Using Data Mesh as a data architecture promotes decentralized data ownership and aligns technology and business through a product-centric approach. It addresses the challenges of traditional data architecture models, which often result in data silos, lack of data governance, and slow decision-making due to centralized data ownership.
In a Data Mesh architecture, data ownership is decentralized, with each product team owning its own data. This enables faster decision-making, more efficient data management, improved data quality, and easier data access. The architecture is based on domain-driven design, event-driven architecture, and microservices, and it encourages collaboration between teams.
Data Mesh Pillars

Data Ownership: Decentralize the ownership of analytical data to business domains closest to the data.
Data as a Product: Domain-oriented data is shared as a product directly with data users, following guidelines that make it shareable and reusable.
Self-serve Data Platform: The data core team empowers domain cross-functional teams to share and consume data without dependency by providing a self-serve data platform.
Federated Governance: This model works on federated decision-making and accountability, with a team composed of domain representatives, data platform teams, and subject matter experts.
What Is Data Mesh?

Data Mesh is a decentralized approach to sharing, accessing, and managing analytical data in complex and large-scale environments. It enables domain teams to perform cross-platform analytics without being dependent on data engineers.

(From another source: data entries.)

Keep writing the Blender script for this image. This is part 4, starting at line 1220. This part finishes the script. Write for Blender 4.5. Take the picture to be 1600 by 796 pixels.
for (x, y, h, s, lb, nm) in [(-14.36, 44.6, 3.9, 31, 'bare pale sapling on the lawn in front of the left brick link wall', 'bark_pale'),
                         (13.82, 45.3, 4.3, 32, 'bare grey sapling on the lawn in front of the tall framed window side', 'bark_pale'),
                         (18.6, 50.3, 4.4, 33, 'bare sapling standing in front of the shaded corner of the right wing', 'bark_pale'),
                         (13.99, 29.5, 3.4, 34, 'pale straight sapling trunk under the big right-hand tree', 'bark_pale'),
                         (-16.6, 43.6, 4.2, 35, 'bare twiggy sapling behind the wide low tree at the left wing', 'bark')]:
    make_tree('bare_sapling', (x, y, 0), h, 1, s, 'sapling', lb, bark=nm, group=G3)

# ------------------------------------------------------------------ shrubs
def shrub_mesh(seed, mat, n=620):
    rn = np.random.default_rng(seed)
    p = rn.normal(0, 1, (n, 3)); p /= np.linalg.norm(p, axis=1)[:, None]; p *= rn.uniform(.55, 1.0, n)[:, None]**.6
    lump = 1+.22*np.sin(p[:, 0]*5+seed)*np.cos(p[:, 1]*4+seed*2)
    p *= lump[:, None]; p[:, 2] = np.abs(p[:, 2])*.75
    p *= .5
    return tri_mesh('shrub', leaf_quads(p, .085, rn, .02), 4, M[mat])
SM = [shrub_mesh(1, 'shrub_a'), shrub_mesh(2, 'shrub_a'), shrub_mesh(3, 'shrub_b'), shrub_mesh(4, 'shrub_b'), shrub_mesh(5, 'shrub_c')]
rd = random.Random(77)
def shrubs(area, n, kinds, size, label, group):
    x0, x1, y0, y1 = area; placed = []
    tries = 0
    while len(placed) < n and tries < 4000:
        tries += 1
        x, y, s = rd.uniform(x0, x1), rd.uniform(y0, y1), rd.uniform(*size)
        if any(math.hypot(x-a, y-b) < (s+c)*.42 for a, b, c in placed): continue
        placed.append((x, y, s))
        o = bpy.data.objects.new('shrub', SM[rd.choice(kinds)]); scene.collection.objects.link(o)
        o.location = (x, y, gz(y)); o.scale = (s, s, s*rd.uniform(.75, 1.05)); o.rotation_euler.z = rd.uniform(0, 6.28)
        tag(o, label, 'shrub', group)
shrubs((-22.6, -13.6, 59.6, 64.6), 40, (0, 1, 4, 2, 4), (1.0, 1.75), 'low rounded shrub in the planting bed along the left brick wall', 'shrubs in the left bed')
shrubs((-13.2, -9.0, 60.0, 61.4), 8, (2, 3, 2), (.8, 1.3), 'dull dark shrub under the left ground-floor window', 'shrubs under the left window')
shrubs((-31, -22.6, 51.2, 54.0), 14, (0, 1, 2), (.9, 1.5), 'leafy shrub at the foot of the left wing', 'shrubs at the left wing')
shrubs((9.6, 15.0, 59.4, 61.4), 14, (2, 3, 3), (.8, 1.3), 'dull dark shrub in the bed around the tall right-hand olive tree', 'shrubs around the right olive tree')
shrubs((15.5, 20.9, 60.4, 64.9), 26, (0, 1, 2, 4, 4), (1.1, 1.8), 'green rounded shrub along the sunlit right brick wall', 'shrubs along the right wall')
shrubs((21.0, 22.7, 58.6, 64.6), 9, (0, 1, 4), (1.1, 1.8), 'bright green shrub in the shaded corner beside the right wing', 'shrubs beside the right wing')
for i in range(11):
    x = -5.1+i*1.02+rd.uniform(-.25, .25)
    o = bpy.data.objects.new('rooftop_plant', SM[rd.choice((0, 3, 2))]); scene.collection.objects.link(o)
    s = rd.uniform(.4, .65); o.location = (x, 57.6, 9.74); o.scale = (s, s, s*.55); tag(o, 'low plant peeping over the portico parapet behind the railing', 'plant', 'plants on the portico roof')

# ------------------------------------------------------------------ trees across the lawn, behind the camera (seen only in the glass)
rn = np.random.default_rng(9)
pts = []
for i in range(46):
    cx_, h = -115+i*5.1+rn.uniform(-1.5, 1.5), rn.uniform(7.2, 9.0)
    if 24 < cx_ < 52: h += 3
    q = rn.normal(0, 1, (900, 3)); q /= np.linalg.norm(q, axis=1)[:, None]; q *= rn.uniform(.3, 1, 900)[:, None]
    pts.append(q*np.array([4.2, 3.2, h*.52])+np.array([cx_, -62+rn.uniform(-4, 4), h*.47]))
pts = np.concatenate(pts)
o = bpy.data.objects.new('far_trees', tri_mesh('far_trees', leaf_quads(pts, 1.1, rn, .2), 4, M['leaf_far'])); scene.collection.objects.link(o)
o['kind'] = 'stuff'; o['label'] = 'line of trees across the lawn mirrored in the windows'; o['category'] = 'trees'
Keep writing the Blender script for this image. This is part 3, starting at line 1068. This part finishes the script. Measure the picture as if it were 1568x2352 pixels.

Domain teams ingest operational data and build analytical data models as data products for their own analysis. They may also publish these data products with data contracts to serve the needs of other domains.
Domain teams agree on global policies such as interoperability, security, and documentation through federated governance. A domain-agnostic self-serve data platform enables teams to discover, understand, and use data products effectively. An enabling team guides domains on modeling analytical data, using the platform, and maintaining interoperable data products.
Frequently Asked Questions
Why does a central data team become a blocker?
Because centralized ownership creates dependencies between engineers and analysts, leading to delays, bottlenecks, and slower decision-making.
How does Data Mesh help?
Data Mesh decentralizes data ownership, aligns data with business domains, and enables teams to build and consume data products independently.